### Data entries
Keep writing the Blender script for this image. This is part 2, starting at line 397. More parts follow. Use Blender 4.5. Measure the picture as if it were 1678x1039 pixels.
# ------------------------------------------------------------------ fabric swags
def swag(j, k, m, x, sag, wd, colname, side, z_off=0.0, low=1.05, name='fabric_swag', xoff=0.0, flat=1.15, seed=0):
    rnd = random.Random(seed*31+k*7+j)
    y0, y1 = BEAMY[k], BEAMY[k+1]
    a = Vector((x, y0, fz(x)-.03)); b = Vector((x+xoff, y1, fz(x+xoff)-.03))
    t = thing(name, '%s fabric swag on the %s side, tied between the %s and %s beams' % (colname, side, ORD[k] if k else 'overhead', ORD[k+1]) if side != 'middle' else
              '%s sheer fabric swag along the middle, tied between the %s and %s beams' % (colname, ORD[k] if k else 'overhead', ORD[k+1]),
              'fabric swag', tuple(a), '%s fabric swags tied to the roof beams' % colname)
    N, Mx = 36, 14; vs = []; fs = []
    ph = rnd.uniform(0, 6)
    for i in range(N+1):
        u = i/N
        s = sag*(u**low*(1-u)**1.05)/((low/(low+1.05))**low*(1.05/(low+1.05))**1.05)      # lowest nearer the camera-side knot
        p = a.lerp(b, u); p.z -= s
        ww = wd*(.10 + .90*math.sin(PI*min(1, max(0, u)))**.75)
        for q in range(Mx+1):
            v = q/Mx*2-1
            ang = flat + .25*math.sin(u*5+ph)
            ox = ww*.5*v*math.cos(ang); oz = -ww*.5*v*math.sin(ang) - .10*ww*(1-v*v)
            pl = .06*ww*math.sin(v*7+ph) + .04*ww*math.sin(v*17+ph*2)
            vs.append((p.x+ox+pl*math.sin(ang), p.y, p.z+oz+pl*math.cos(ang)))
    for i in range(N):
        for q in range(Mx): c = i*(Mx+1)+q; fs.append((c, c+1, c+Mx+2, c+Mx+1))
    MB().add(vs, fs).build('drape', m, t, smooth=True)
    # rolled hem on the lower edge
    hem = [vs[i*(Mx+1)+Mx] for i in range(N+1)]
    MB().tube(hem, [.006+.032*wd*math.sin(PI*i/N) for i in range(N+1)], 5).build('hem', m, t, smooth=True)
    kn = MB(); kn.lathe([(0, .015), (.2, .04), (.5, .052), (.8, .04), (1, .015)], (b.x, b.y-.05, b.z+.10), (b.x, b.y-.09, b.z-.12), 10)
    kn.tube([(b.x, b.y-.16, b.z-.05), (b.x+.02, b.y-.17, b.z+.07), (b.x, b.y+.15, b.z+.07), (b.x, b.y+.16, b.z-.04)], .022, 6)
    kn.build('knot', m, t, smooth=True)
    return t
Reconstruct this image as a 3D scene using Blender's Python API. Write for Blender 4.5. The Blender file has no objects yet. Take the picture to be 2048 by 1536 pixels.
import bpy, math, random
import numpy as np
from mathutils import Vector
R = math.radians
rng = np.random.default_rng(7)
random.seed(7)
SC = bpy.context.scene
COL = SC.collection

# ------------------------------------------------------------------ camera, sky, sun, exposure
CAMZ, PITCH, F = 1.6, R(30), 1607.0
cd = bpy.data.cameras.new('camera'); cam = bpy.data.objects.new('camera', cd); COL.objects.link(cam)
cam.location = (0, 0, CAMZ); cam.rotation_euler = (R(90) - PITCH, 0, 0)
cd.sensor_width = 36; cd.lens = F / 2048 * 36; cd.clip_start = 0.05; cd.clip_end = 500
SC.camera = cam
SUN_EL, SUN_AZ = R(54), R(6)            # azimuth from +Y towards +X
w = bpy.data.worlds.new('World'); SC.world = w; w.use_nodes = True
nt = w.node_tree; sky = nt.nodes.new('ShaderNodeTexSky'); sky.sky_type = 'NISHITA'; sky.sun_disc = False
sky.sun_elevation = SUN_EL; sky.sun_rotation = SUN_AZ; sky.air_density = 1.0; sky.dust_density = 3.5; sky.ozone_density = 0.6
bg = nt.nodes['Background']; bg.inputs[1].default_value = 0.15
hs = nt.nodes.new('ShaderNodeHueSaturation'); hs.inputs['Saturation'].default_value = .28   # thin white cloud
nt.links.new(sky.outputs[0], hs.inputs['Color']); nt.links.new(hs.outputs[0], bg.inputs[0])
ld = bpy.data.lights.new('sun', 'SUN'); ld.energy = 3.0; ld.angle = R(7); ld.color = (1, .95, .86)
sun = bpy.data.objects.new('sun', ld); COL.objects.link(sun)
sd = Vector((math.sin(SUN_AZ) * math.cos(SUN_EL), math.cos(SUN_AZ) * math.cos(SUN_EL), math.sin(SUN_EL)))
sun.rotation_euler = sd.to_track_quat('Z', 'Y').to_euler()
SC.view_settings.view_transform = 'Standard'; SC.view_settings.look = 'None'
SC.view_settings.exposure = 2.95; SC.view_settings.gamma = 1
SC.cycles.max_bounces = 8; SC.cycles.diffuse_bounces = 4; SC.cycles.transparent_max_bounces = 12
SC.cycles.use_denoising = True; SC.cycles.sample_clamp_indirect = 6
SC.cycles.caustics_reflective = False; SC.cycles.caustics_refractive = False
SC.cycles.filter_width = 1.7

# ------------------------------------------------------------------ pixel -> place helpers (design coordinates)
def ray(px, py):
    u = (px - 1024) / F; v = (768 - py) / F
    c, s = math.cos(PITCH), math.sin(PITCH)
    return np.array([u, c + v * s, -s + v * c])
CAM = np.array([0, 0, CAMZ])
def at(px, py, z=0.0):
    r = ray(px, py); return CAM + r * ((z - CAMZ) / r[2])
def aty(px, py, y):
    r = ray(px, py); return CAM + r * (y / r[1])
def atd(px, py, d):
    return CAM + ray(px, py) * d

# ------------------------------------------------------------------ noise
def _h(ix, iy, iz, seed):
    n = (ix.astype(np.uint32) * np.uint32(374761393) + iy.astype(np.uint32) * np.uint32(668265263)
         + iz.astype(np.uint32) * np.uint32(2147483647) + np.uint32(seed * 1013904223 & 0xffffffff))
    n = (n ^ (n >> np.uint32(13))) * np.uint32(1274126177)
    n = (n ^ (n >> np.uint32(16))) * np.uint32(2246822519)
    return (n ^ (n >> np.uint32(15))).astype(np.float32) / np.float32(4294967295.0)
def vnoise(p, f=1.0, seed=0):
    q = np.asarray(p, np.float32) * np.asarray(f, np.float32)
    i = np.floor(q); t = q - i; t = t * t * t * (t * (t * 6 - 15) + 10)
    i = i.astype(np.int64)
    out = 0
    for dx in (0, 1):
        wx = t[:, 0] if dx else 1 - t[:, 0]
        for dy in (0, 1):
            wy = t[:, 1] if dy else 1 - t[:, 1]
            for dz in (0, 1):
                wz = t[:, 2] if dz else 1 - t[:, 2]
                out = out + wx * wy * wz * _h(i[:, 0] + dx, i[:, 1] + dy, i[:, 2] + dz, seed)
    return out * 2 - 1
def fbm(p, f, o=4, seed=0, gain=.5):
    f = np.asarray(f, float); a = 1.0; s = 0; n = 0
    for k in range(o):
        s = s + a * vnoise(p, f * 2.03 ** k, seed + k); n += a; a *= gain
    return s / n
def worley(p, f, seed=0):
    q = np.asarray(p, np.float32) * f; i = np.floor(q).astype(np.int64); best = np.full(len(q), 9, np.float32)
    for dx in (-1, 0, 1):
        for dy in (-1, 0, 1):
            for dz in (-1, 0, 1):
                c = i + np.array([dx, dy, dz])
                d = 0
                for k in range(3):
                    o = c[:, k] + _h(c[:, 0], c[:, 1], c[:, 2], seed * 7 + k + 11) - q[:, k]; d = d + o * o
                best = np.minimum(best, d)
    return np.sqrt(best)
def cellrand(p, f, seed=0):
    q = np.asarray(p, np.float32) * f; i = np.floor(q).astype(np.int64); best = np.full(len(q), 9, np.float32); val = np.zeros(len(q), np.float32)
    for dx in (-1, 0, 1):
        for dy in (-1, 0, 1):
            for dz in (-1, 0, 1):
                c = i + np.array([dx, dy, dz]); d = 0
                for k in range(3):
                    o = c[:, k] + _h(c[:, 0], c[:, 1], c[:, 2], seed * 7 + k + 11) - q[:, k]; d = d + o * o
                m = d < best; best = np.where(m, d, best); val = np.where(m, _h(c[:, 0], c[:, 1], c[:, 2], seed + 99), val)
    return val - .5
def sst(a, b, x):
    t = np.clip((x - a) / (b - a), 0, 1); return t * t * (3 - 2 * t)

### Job
State how many lines of the entries above include the word "scene", offering no text other than the number.

### Problem solution
2